The Yankees said that team president Randy Levine and chief operating officer Lonn Trost spoke again to Hample about the ball, which has been authenticated by Major League Baseball. Yankees spokesman Jason Zillo said that Hample and the executives have agreed to meet again next week.

Rodriguez has been collecting many of his home run balls this season. He tried, unsuccessfully, to obtain his 660th homer from a fan at Fenway Park in May, then swapped autographs and memorabilia for the homers that followed. Rodriguez said Friday that he would be fine if Hample decides not to offer the ball back to the Yankees.

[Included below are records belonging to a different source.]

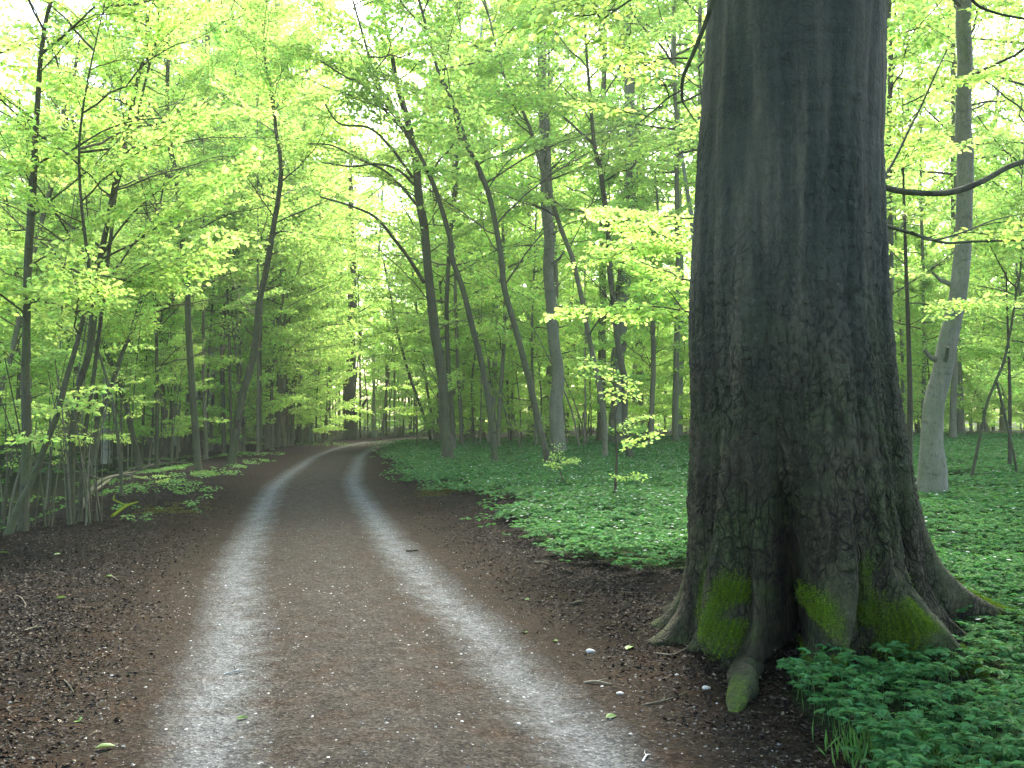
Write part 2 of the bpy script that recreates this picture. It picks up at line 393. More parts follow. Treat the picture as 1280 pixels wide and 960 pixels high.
def tree(label, px, wpx, bark, name='beech_tree', Y=None, nl=12, ls=1.0, zmin=1.5, H=None, lean=0, group=None, az=None, extra=(), low=0, cat='tree'):
    """px: trunk line in photo pixels from the foot up; it stands where its foot meets the ground"""
    if Y is None: b = at(*px[0])
    else:
        b = pt(*px[0], Y); b[2] = float(height(b[0], b[1]))
    Yb = b[1]; P = [b - [0, 0, .08]]
    for i, (x, y) in enumerate(px[1:]):
        P.append(pt(x, y, Yb + lean * (i + 1) / len(px)))
    P = np.array(P); rad = .8 * np.interp(np.arange(len(P)), np.linspace(0, len(P) - 1, len(wpx)), wpx) * Yb / F_PX / 2
    top = P[-1][2]; H = H or max(top + 3.5, 11)
    if H > top + .5:
        d_ = norm(P[-1] - P[-3]) if len(P) > 2 else norm(P[-1] - P[0]); d_ = d_ * [.55, .55, 1]; d_ /= d_[2]
        for u in (.45, 1.):
            P = np.vstack([P, P[len(px) - 1] + d_ * (H - top) * u + [random.uniform(-.3, .3), random.uniform(-.3, .3), 0]]); rad = np.append(rad, rad[len(px) - 1] * (1 - .85 * u))
    root = empty(name, b, label, cat, group); seed = random.randrange(999)
    me, Q, rr = trunk_mesh(P - b, rad, bark, seed=seed); link('trunk', me, root)
    Hh = Q[-1, 2]; ga = random.random() * 6.28
    for i in range(7):       # limbs whose leaves are not out yet: bare wood only
        z = zmin + (Hh - .5 - zmin) * random.random(); lb = random.choice(LIMBS); sc_ = ls * random.uniform(.8, 1.5)
        M = Matrix.Translation(Vector([np.interp(z, Q[:, 2], Q[:, j]) for j in range(3)])) @ Matrix.Rotation(random.random() * 6.28, 4, 'Z') @ Matrix.Rotation(-R(random.uniform(10, 50)), 4, 'Y') @ Matrix.Diagonal((sc_, sc_, sc_, 1))
        link('limb', lb.wood, root, mat4=M)
    zmin_ = zmin; boost = 25 < Yb < 37 or 'alone' in label or 'half hidden' in label
    nl = int(nl * (1.0 if Yb < 17 and not boost else 1.6 if boost else 1.6)); ls = ls * (1.2 if boost else 1); zmin = zmin + (2.2 if boost else 0)
    for i in range(nl):
        u = (i + random.random() * .8) / nl; z = zmin + (Hh - .3 - zmin) * u ** (.6 if boost else .9)
        o = [np.interp(z, Q[:, 2], Q[:, j]) for j in range(3)]; a = (ga + i * 2.4 + random.uniform(-.4, .4)) if az is None else az + random.uniform(-1.0, 1.0)
        put_limb(root, o, a, R(random.uniform(0, 38) + 10 * u), ls * (1.15 - .6 * u) * random.uniform(.75, 1.2))
    sb = MB(); rs_ = np.random.RandomState(seed)
    for i in range(5):       # stubs and knots where dead limbs broke off
        z = .6 + rs_.rand() * Hh * .6; k = int(np.argmin(np.abs(Q[:, 2] - z))); a = rs_.rand() * 6.28; dr = np.array([math.cos(a), math.sin(a), .5]); l = rr[k] * (1.3 + 3 * rs_.rand() ** 2)
        tube(sb, np.array([Q[k], Q[k] + dr * l * .7, Q[k] + dr * l + [0, 0, l * .2]]), [rr[k] * .42, rr[k] * .25, rr[k] * .16], 6)
    tag(link('branch_stubs', sb.mesh('branch_stubs', bark, True), root), kind='stuff')
    for z, a, s in extra:
        put_limb(root, [np.interp(z - b[2], Q[:, 2], Q[:, j]) for j in range(3)], R(a), R(random.uniform(0, 15)), s)
    return root, b

def branch(root, b, px, Y, w0, w1, m=None, sprays=0, ss=.5, Y1=None, down=0):
    """a bare limb that can be followed in the photo, as a part, with leafy sprays along it"""
    Y1 = Y1 if Y1 is not None else Y; n = len(px)
    P = np.array([pt(x, y, Y + (Y1 - Y) * i / (n - 1)) for i, (x, y) in enumerate(px)]) - b
    Q, rr = resample(P, n * 6, np.linspace(w0, w1, n) * Y / F_PX / 2); Q[:, 1] += .04 * fbm(Q * 2, 2)
    mb = MB(); tube(mb, Q, rr, 7, jitter=.15, seed=px[0][0]); o = link('limb', mb.mesh('limb', m or M_bark_dark, True), root)
    for i in range(sprays):
        k = int(len(Q) * (.25 + .75 * (i + random.random()) / sprays)) - 1; k = max(1, min(k, len(Q) - 1)); dr = Q[k] - Q[k - 1]
        a = math.atan2(dr[1], dr[0]) + random.choice((-1, 1)) * random.uniform(.3, 1.1)
        put_limb(root, Q[k], a, R(random.uniform(-12, 22) - down), ss * random.uniform(.7, 1.2))
    return o

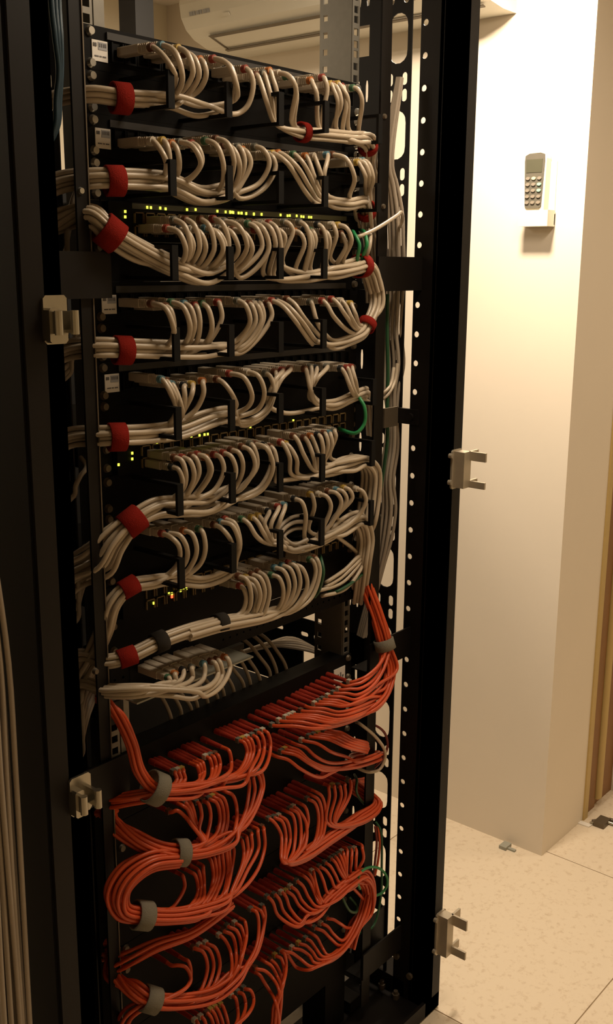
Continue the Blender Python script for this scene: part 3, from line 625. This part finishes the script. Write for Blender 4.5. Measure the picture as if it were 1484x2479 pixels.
# --- fifth patch panel
T = {'L': Trunk([(566, 1380, -.050), (500, 1410, -.048), (434, 1404, -.046), (370, 1408, -.043), (312, 1421, -.038), (272, 1462, -.030), (250, 1530, -.018), ('w', -.033, .012, -.73), ('w', -.058, .026, -.76), ('w', -.075, .034, -.80)], spread=[1, 1, 1, 1, 1, 1.25, 1.4, 1.3, 1.2, 1]),
     'R': Trunk([(665, 1318, -.055), (705, 1325, -.050), (765, 1312, -.048), (815, 1286, -.046), (868, 1258, -.040), (885, 1300, -.036), (878, 1362, -.034), ('w', .50, .0, -.76)])}
row('on the fifth patch panel', 'w', [
 ('L', 3, [(390, 1291), (432, 1320), (430, 1365), (400, 1395)]), ('L', 2, [(404, 1290), (452, 1325), (440, 1375)]), ('L', 2, [(442, 1284), (476, 1325), (468, 1360), (444, 1390)]), ('L', 2, [(479, 1280), (497, 1327), (485, 1365), (448, 1396)]),
 ('L', 0, [(516, 1270), (554, 1300), (565, 1340)]), ('L', 0, [(531, 1263), (577, 1305), (572, 1348)]), ('L', 0, [(542, 1256), (581, 1310), (572, 1356)]),
 ('R', 0, [(583, 1256), (619, 1296), (648, 1316)]), ('R', 0, [(607, 1252), (637, 1289), (656, 1314)]), ('R', 0, [(622, 1248), (648, 1289), (663, 1312)]), ('R', 0, [(647, 1237), (640, 1267), (655, 1308)]), ('R', 0, [(670, 1226), (656, 1270), (660, 1308)]),
 ('R', 0, [(685, 1222), (678, 1260), (666, 1298)]), ('R', 2, [(710, 1207), (740, 1244), (737, 1300), (752, 1318)]), ('R', 2, [(748, 1196), (761, 1226), (748, 1285)]), ('R', 2, [(770, 1196), (801, 1226), (780, 1280), (760, 1312)]),
 ('R', 2, [(792, 1189), (826, 1215), (800, 1270), (770, 1300)]), ('R', 3, [(812, 1185), (839, 1210), (800, 1270)]), ('R', 3, [(829, 1180), (853, 1205), (815, 1252)]), ('R', 2, [(860, 1183), (886, 1212), (866, 1250), (795, 1300)])], T, 'white cables on the fifth patch panel')
tie(T['L'], 4, 0, 'velred', 'red tie on the white bundle left of the fifth patch panel', .022, group=RED)
for i, pp in enumerate(([(752, 1262), (704, 1268), (680, 1296), (702, 1330), (748, 1322)], [(748, 1278), (708, 1282), (688, 1300), (712, 1318), (745, 1306)], [(742, 1246), (700, 1256), (672, 1290), (694, 1326), (735, 1334)])):
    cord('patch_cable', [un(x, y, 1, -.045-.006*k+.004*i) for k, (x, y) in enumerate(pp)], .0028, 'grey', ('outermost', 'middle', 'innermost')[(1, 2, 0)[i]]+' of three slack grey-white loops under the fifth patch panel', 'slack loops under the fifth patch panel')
# --- lowest switch (straps instead of hoops)
T = {'L': Trunk([(585, 1500, -.060), (532, 1508, -.058), (455, 1528, -.055), (385, 1554, -.050), (308, 1590, -.042), (258, 1601, -.026)]+left_end(zat(258, 1601, -.026), .05))}
T['M'] = Trunk([(672, 1482, -.058), (640, 1492, -.058), (585, 1504, -.064), (532, 1514, -.062), (455, 1536, -.058)])
row('on the lowest switch', 'w', [
 ('L', 1, [(575, 1394), (608, 1440), (600, 1478), (552, 1502)]), ('L', 1, [(578, 1420), (596, 1450), (585, 1482), (550, 1498)]), ('L', 0, [(592, 1397), (630, 1440), (612, 1490)]), ('L', 0, [(607, 1390), (641, 1435), (618, 1500)]), ('L', 0, [(622, 1384), (652, 1440), (625, 1505)]),
 ('L', 0, [(600, 1412), (622, 1450), (606, 1490)]),
 ('M', 0, [(655, 1391), (686, 1430), (676, 1468)]), ('M', 0, [(662, 1373), (700, 1420), (678, 1476)]), ('M', 0, [(695, 1362), (727, 1410), (712, 1452), (685, 1476)]), ('M', 0, [(706, 1365), (744, 1415), (722, 1460), (686, 1486)]),
 ('M', 0, [(680, 1368), (714, 1415), (700, 1455), (682, 1472)]), ('M', 0, [(748, 1354), (764, 1385), (745, 1440), (700, 1478)]), ('M', 0, [(759, 1350), (774, 1385), (755, 1445), (705, 1482)])], T, 'white cables on the lowest switch')
tie(T['L'], 1, 0, 'velblack', 'black tie on the lowest switch bundle, the one further from the left rail', .016, 1.1)
tie(T['L'], 3, 0, 'velblack', 'black tie on the lowest switch bundle, beside the red tie', .018, 1.15)
tie(T['L'], 4, 0, 'velred', 'lowest red tie, on the bundle left of the lowest switch', .022, group=RED)
for i, pp in enumerate(([(792, 1408), (836, 1378), (862, 1352)], [(772, 1430), (829, 1410), (866, 1370)], [(783, 1442), (837, 1425), (872, 1380)], [(790, 1420), (826, 1398), (866, 1360)])):
    cord('patch_cable', [un(pp[0][0], pp[0][1], 1, -.02)]+[un(x, y, 1, -.042) for x, y in pp]+[un(878, 1345, 1, -.012)], .0028, 'white', 'white cable running from the right rail into the right end of the lowest switch', 'white cables entering the lowest switch from the right')
# --- eight cables of the small desktop switch
T = {'L': Trunk([(470, 1682, -.095), (420, 1676, -.085), (340, 1672, -.065), (258, 1672, -.030)]+left_end(zat(258, 1672, -.03), .05))}
row('on the small desktop switch', 'w', [
 ('L', 2, [(405, 1640), (412, 1650), (385, 1656)]), ('L', 2, [(420, 1630), (425, 1648), (392, 1656)]), ('L', 2, [(440, 1621), (438, 1646), (400, 1658)]), ('L', 1, [(461, 1615), (466, 1640), (425, 1664)]), ('L', 1, [(490, 1606), (494, 1640), (450, 1668)]),
 ('L', 0, [(508, 1600), (528, 1630), (500, 1664)]), ('L', 0, [(522, 1596), (538, 1635), (490, 1680)]), ('L', 0, [(541, 1590), (557, 1616), (535, 1662), (495, 1686)])], T, 'white cables on the small desktop switch', dep=1.5)

# ------------------------------------------------------------------ orange fibre cables
OK_ = dict(name='fiber_cable', col='orange', word='orange fiber')
T = {'L': Trunk([(590, 1888, -.085), (540, 1898, -.085), (460, 1908, -.080), (376, 1908, -.070), (338, 1868, -.060), (318, 1800, -.050), (288, 1735, -.036), (250, 1697, -.018)]+[('w', -.006, .012, -.765), ('w', -.014, .03, -.755)], .0025),
     'K': Trunk([(470, 1914, -.076), (380, 1921, -.068), (325, 1928, -.050), (270, 1938, -.024)]+fiber_end(zat(270, 1938, -.024)), .0025),
     'R': Trunk([(905, 1712, -.080), (935, 1675, -.072), (948, 1620, -.062), (931, 1560, -.050), (912, 1490, -.036), (890, 1430, -.022), (868, 1372, -.010), ('w', .50, .01, -.72)], .0025)}
row('on the topmost fiber panel', 'o', [
 ('K', 0, [(420, 1868), (428, 1888)]), ('K', 0, [(440, 1862), (448, 1888)]), ('K', 0, [(467, 1850), (483, 1875), (476, 1894)]), ('K', 0, [(485, 1843), (495, 1868), (487, 1892)]), ('K', 0, [(498, 1832), (513, 1860), (505, 1890)]), ('K', 0, [(520, 1825), (533, 1850), (520, 1884)]),
 ('L', 1, [(545, 1812), (560, 1845), (548, 1876)]), ('L', 1, [(578, 1792), (598, 1822), (582, 1862), (545, 1884)]), ('L', 1, [(598, 1785), (614, 1820), (595, 1862), (555, 1884)]), ('L', 0, [(622, 1772), (640, 1808), (620, 1862)]), ('L', 0, [(636, 1768), (655, 1805), (635, 1866)]), ('L', 0, [(610, 1780), (628, 1815), (606, 1866)]),
 ('R', 0, [(659, 1755), (762, 1764), (860, 1742)]), ('R', 0, [(692, 1736), (799, 1750), (882, 1726)]), ('R', 0, [(710, 1728), (818, 1742), (890, 1718)]), ('R', 0, [(747, 1712), (820, 1724), (890, 1702)]), ('R', 0, [(762, 1703), (830, 1710), (895, 1688)]),
 ('R', 1, [(781, 1692), (855, 1706), (915, 1668)]), ('R', 1, [(807, 1677), (866, 1682), (915, 1645)]), ('R', 2, [(833, 1660), (876, 1652), (918, 1612)]), ('R', 2, [(846, 1650), (886, 1638), (922, 1602)]), ('R', 0, [(676, 1744), (780, 1758), (870, 1736)])], T, 'orange cables on the topmost fiber panel', dep=.8, **OK_)
tie(T['L'], 3, 0, 'velgrey', 'grey tie on the orange bundle nearest the left catch', .020, 1.0, rad=.018, group=GRY)
tie(T['R'], 3, 0, 'velgrey', 'grey tie on the rising orange bundle beside the right gap', .018, 1.08, group=GRY)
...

"Maybe years ago that would have been kind of an important thing for me," Rodriguez said. "I think about 2015 and I think about 2009, and for me there's a lot of resemblance there. "The memory, in my 21-year career, by far, nothing that I've done personally would ever compare to winning the championship in 2009. I don't have a ball, I don't have a bat, but I do have a memory, and the memory lives forever. Kind of the same way I feel about the ball."

The situation is the reverse of Derek Jeter's 3,000th hit, which was caught in the left-field seats by Christian Lopez on July 9, 2011. Lopez returned the ball to the Yankees, saying that he wanted Jeter to have it; the team rewarded him with memorabilia and tickets, plus an opportunity to meet Jeter.